The lines to extract run from the first line of the entries through the line that contains "(1, .99, .98))"; reproduce exactly those lines and no others.
━━━ Data extract
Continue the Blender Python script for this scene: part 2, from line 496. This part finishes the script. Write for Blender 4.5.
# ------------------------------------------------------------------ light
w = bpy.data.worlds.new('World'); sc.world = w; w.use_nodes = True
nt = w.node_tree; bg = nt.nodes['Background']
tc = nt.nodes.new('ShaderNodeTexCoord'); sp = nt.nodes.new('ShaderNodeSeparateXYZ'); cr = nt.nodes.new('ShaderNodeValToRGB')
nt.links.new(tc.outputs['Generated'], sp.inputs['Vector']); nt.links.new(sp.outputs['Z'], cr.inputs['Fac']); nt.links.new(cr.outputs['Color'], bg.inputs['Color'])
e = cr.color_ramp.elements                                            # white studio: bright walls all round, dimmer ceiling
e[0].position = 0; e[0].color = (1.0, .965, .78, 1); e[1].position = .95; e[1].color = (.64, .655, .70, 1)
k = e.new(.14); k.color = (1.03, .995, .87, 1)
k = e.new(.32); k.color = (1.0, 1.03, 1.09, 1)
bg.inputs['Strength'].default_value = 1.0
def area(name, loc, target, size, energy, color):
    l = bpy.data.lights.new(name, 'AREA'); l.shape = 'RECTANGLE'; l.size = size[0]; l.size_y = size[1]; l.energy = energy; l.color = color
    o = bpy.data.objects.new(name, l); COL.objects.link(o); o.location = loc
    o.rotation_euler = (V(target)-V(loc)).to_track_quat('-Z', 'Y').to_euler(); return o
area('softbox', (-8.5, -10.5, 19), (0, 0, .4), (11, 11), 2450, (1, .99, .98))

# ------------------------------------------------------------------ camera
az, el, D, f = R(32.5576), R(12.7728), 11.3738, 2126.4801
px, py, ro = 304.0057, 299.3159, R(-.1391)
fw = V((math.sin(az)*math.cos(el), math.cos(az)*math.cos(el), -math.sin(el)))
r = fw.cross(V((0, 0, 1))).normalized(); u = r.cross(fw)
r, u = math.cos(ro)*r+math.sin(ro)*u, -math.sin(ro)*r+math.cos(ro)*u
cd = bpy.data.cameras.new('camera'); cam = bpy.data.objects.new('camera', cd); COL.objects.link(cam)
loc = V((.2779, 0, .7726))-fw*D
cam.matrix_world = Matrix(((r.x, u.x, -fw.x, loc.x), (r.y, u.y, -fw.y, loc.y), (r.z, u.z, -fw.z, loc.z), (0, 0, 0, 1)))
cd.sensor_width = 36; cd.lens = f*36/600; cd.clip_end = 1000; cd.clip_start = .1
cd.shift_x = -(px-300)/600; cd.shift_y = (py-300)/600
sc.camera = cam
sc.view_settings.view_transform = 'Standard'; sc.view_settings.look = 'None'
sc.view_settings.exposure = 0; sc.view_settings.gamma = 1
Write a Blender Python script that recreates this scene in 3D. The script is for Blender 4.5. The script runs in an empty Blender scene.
━━━━━━
## Output of the task
Continue the Blender Python script for this scene: part 2, from line 496. This part finishes the script. Write for Blender 4.5.
# ------------------------------------------------------------------ light
w = bpy.data.worlds.new('World'); sc.world = w; w.use_nodes = True
nt = w.node_tree; bg = nt.nodes['Background']
tc = nt.nodes.new('ShaderNodeTexCoord'); sp = nt.nodes.new('ShaderNodeSeparateXYZ'); cr = nt.nodes.new('ShaderNodeValToRGB')
nt.links.new(tc.outputs['Generated'], sp.inputs['Vector']); nt.links.new(sp.outputs['Z'], cr.inputs['Fac']); nt.links.new(cr.outputs['Color'], bg.inputs['Color'])
e = cr.color_ramp.elements                                            # white studio: bright walls all round, dimmer ceiling
e[0].position = 0; e[0].color = (1.0, .965, .78, 1); e[1].position = .95; e[1].color = (.64, .655, .70, 1)
k = e.new(.14); k.color = (1.03, .995, .87, 1)
k = e.new(.32); k.color = (1.0, 1.03, 1.09, 1)
bg.inputs['Strength'].default_value = 1.0
def area(name, loc, target, size, energy, color):
    l = bpy.data.lights.new(name, 'AREA'); l.shape = 'RECTANGLE'; l.size = size[0]; l.size_y = size[1]; l.energy = energy; l.color = color
    o = bpy.data.objects.new(name, l); COL.objects.link(o); o.location = loc
    o.rotation_euler = (V(target)-V(loc)).to_track_quat('-Z', 'Y').to_euler(); return o
area('softbox', (-8.5, -10.5, 19), (0, 0, .4), (11, 11), 2450, (1, .99, .98))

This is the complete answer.